Turkey took another step to boost consumption and its lira by extending yesterday the deadline for tax cuts on cars and other goods, and raising the withholding tax on some foreign currency deposits.
Ankara had imposed the tax cuts on goods last year to help tame inflation, which hit a 15-year peak in October and has since eased a bit to settle around 20%.
Tax cuts on cars, commercial vehicles and home appliances were extended until June 30, while those on furniture, housing and title deed fees will remain in effect until December 31, an update to the country’s Official Gazette showed.
Previously the tax cuts on all these items were due to end on March 31, the date set for nationwide local elections.
The extension of tax cuts will trim 9bn lira ($1.65bn) from government revenues, a Turkish economy official said yesterday, adding its impact “can be overlooked” given the expected boost to consumption and the overall economy. The move should postpone a rise in inflation when taxes return to previous levels and could give leeway to the central bank, which is expected to cut interest rates later this year.
“Although our year-end inflation expectation is unchanged, with the impact of continued tax cuts, the price hikes will be postponed until after June,” said Deniz Cicek, economist at QNB Finansbank.

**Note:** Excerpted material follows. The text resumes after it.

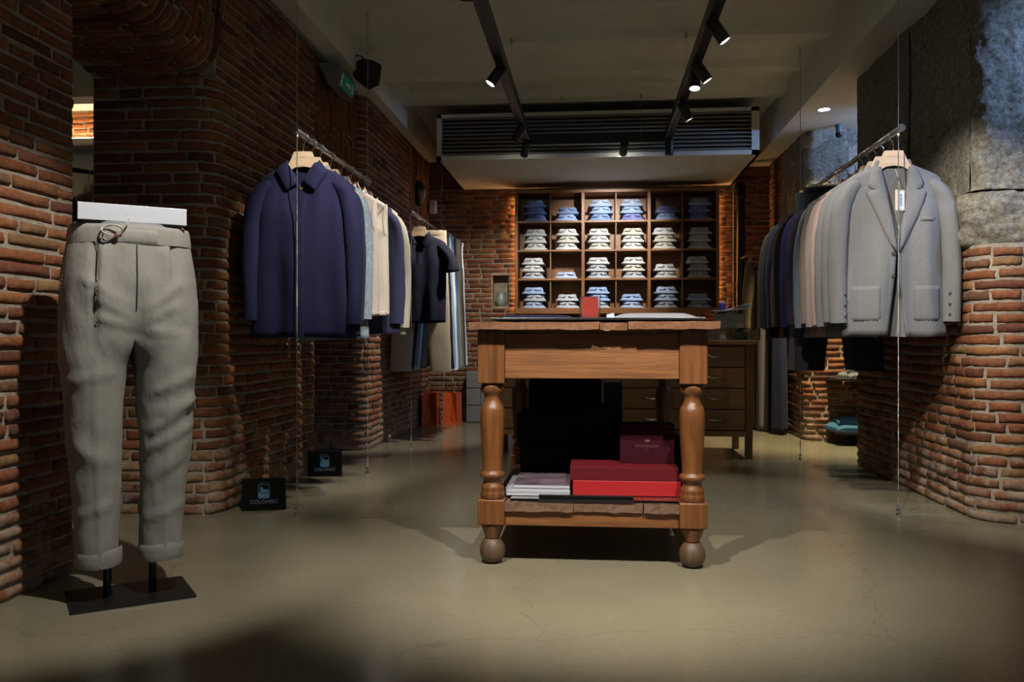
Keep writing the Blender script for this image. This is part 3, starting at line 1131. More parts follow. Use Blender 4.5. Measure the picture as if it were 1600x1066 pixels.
# on the lower shelf
RED = mk('red_card', (0.33, 0.010, 0.012), .45)
DRED = mk('dark_red_card', (0.085, 0.003, 0.006), .7, spec=.2)
MAROON = mk('maroon_card', (0.030, 0.002, 0.006), .8, spec=.12)
NEARBLACK = mk('black_card', (0.0022, 0.0021, 0.0023), .7, spec=.15)
put(MB().box(-.29, .30, 2.995, 3.32, SH, SH + .007), 'glass_sheet', GLASS, 'sheet of glass lying on the lower shelf under the red boxes', 'glass sheet')
put(MB().box(-.19, .135, 2.985, 2.994, SH, SH + .022, .001).box(-.19, .135, 2.978, 2.994, SH + .020, SH + .024), 'black_tray', BLACK_SATIN, 'thin black tray at the front edge of the lower table shelf', 'tray')
z = SH + .008
cover = [mk('magazine_%d' % i, c, .45, col2=c2, vscale=9) for i, (c, c2) in enumerate((((.03, .02, .03), (.16, .11, .13)), ((.22, .22, .25), (.34, .34, .36)), ((.28, .28, .3), (.34, .34, .34))))]
PAPER = mk('paper_edge', (.38, .38, .41), .8, var=.12, vscale=3, stretch=(1, 1, 400))
for i, (h, x0, x1, lab) in enumerate(((.012, -.31, -.085, 'bottom magazine of the pile on the lower table shelf'), (.014, -.312, -.086, 'middle magazine of the pile on the lower table shelf'), (.013, -.285, -.086, 'top magazine with dark glossy cover on the lower table shelf'))):
    t = thing('magazine', ((x0 + x1) / 2, 3.20, z), lab, 'magazine', 'magazines on the lower table shelf')
    hw = (x1 - x0) / 2
    MB().box(-hw, hw, -.145, .145, .001, h - .001).build('pages', PAPER, t)
    m = MB().box(-hw - .001, hw + .001, -.146, .146, h - .001, h).box(-hw - .001, hw + .001, -.146, .146, 0, .001)
    m.build('cover', cover[2 - i], t)
    z += h
z0 = SH + .008
put(MB().box(-.075, .305, 3.078, 3.32, z0, z0 + .052, .0015), 'gift_box', RED, 'bright red flat gift box, lowest of the red boxes under the table', 'box', 'red boxes under the table')
put(MB().box(-.085, .297, 3.080, 3.34, z0 + .053, z0 + .100, .0015), 'gift_box', DRED, 'dark red flat gift box lying on the bright red one', 'box', 'red boxes under the table')
mbx = thing('gift_box', (.193, 3.235, z0 + .101), 'maroon upright gift box with faint emblem standing on the red boxes', 'box', 'red boxes under the table')
MB().box(-.098, .098, -.05, .05, 0, .142, .0015).build('carton', MAROON, mbx)
FOIL = mk('faint_foil', (.09, .035, .035), .45)
text_mesh('lettering', 'PIACENZA', .0145, FOIL, mbx, (0, -.0507, .062), (PI / 2, 0, 0), sx=1.25)
text_mesh('lettering', '1733', .007, FOIL, mbx, (0, -.0507, .050), (PI / 2, 0, 0))
em = MB()
for a in range(5):
    ang = PI * (.15 + .7 * a / 4)
    em.tube([(0, -.0507, .078), (.012 * math.cos(ang), -.0507, .078 + .014 * math.sin(ang))], [.0024, .0008], 6)
em.build('emblem', FOIL, mbx)
MB().box(.062, .090, -.0507, -.050, .132, .134).box(.066, .090, -.0507, -.050, .113, .1145).box(.066, .090, -.0507, -.050, .116, .1175).build('print_line', FOIL, mbx)
# black boxes and bag
for (x0, x1, y0, y1, a, b_, lab) in ((-.292, -.10, 3.42, 3.80, SH, SH + .135, 'lower black box at the left end of the lower table shelf'),
                                    (-.308, -.06, 3.45, 3.80, SH + .136, SH + .262, 'upper black box overhanging the lower one on the table shelf'),
                                    (-.055, .10, 3.36, 3.62, SH, SH + .30, 'tall black box in the middle of the lower table shelf'),
                                    (.102, .34, 3.34, 3.62, SH, SH + .178, 'wide black box behind the maroon one')):
    put(MB().box(x0, x1, y0, y1, a, b_, .002), 'black_box', NEARBLACK, lab, 'box', 'black boxes under the table')
bag = MB()
rows = []
for k in range(13):
    t = k / 12.0
    zz = SH + .001 + .405 * t
    hw, hd = .165 * (1 - .25 * max(0, t - .93) / .07 * .5), .06 * (1 - .6 * t ** 3)
    ring = []
    for q in range(28):
        a = 2 * PI * q / 28
        cx, sy = math.cos(a), math.sin(a)
        e = .28
        ring.append((hw * math.copysign(abs(cx) ** e, cx), hd * math.copysign(abs(sy) ** e, sy) + .004 * math.sin(9 * t + q), zz))
    rows.append(ring)
bag.grid(rows, close_u=True)
bag.f.append(tuple(range(28)))
bag.f.append(tuple(len(bag.v) - 28 + k for k in range(28)))
bag.xf(Matrix.Translation((-.13, 3.92, 0)))
put(bag, 'black_bag', NEARBLACK, 'large black bag with rounded top behind the boxes under the table', 'bag', smooth=True)
put(MB().box(.045, .125, 3.86, 4.12, SH, .592, .002), 'blue_binder', mk('petrol_card', (.006, .02, .035), .5), 'upright dark blue binder under the table beside the black bag', 'binder')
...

Inflation is expected to fall to around 15% by the end of this year, according to the median forecast of a Reuters poll of 15 economists.
Markets expect the central bank to start cutting rates, currently at 24%, around mid year.
“We see this as a measure that will make it easier for the central bank to cut rates at the MPC meeting in June,” added Cicek.
Separately, the withholding tax on foreign currency time deposits of between six months and one year was raised to 20% from 16%, the gazette showed.
The withholding tax on foreign currency time deposits of more than a year was raised to 18%, from 13%.
Forex held by Turkish local individuals hit a record high in the week to March 15, data from the central bank showed yesterday.
For institutions and individuals combined, the total forex deposits and funds including precious metals hit another record high to stand at $175.8bn, the data showed.
Consumer confidence stood at 59.4 points in March, official data also showed yesterday, recovering some ground since the index hit a near 10-year low in October.
Foreign currency deposits in Turkey’s banking sector account for more than 50% of all deposits, which could put pressure on banks if another shock triggers a withdrawal of forex deposits.
Ankara also set the withholding tax on interest from bonds issued abroad by legally obligated institution at 7% for bonds with a maturity of up to one year, 3% for a maturity between one and three years and zero percent with a maturity of more than three years, according to the gazette.
Last year’s crisis saw the lira lose nearly 30% against the dollar, prompting an economic contraction in the fourth quarter.